When cable TV came along in the 1970s a lot of long-forgotten material from Hollywood's past was exhumed and put on display once more. I recall a station somewhere in the Midwest that regularly played short films from the '30s, especially two-reel comedies produced by Educational Pictures. Good silent comedies were made by this outfit in the 1920s, but by the '30s the studio had fallen on hard times, and it became something of a haven for comedians from the silent era who were past their prime. I saw several of Buster Keaton's talkie shorts on cable and found some of them quite enjoyable, and not nearly as bad as their latter-day reputation suggested, but I felt that the comedies Harry Langdon made for Educational (or at least the ones that turned up on TV) didn't hold up as well as Buster's. Langdon's high, piping voice certainly suited his child-man appearance, but for best results his characterization seemed to require silence; the addition of realistic sound sometimes made an already strange figure seem even stranger. Still, Harry had his moments in talkies, and Knight Duty is probably his best effort from this period, the one that most closely captures the spirit of his best Sennett shorts from the 1920s.
Like so many silent comedies this film begins in a park. Harry sleeps there, and quickly runs afoul of a big cop played by his frequent co-star Vernon Dent. Dent wears a Keystone Cop outfit that looks outdated in the '30s, and has a cute running gag in which his hat is repeatedly knocked over his ears. Quite accidentally Harry manages to come to the aid of a young woman whose purse has been stolen, but the necessity of his fleeing the law prevents them from becoming better acquainted. Soon after, Harry has a nice routine that's very much like his silent work: when his hat falls off near a sprinkler he tries to retrieve it, but gets sprayed. Harry darts back and forth, approaches his hat like a tightrope walker, tries kinking the hose to stop the flow, and eventually snags the hat. It's pure Langdon, no one else could have pulled off this sort of thing so well, but it would have played better with some bouncy LeRoy Shield-style music on the soundtrack. Unfortunately this is one area where the studio's limited financial resources hurt the results.
In his attempt to flee the cop Harry stows away on the back of a truck transporting wax statues to a museum. He manages to get knocked unconscious, is carried into the museum with the statues, and awakens there in a dazed condition. (Although in Harry's case, "dazed" is a matter of degree.) The rest of the film unfolds there, as our hero encounters cops, crooks, and a lot of sinister-looking wax figures.
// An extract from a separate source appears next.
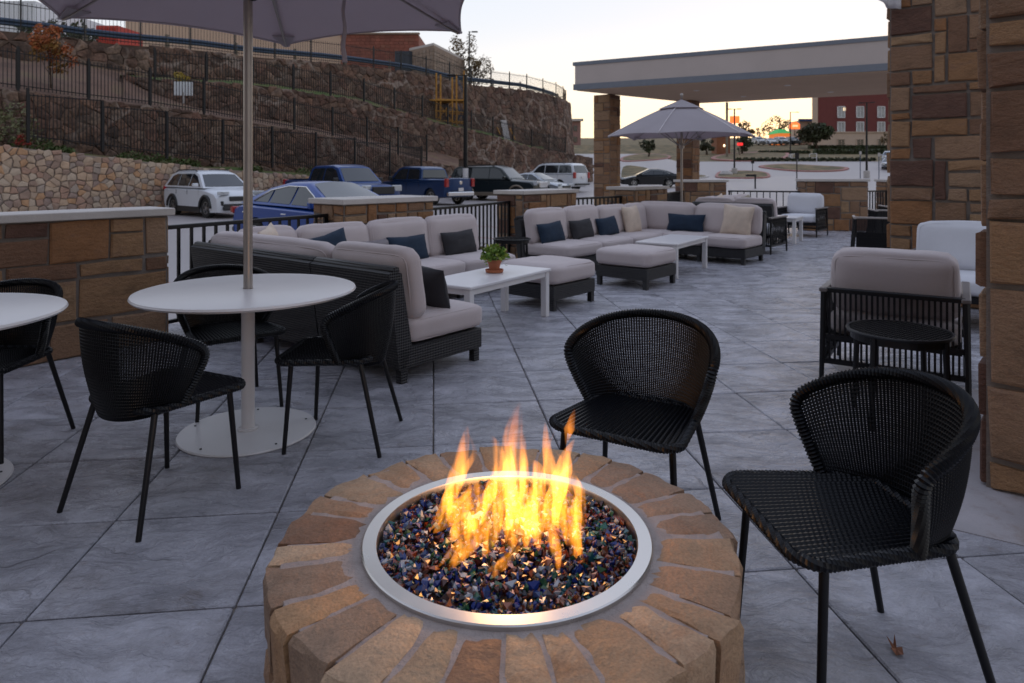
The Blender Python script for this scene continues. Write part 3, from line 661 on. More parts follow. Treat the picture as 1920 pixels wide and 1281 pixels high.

A hastily contrived plot concerning a stolen ruby drives the action. Needless to say the setting is ripe for visual comedy, and it seems to have inspired Langdon and his crew to rise to the occasion with a procession of good gags: dummies are mistaken for people and vice versa, Harry disappears into a magician's box, mistakes a mirror for a doorway, decapitates a dummy cop and is almost decapitated himself, etc. He eventually finds that the pretty girl from the park is the museum director's daughter, and rescues her again—more or less by accident, of course.
Langdon is supported by a solid cast of comedy veterans, including Eddie Baker and Billy Engle, and there's a distinct feeling that everyone is making a special effort to lift this short above the general run of the studio's output. Under the circumstances, they did pretty well. If only the sets hadn't been quite so shabby, and if only a good musical track had been supplied, this short would almost rank with the concurrent short comedy work of Laurel & Hardy and W.C. Fields. As it is, Knight Duty provides a fair measure of entertainment, and also demonstrates that under the right circumstances Harry Langdon could work successfully with sound. And yet, I have to confess that I'm tempted to watch it again with the sound off, while playing some ragtime or hot jazz from Langdon's heyday, the 1920s.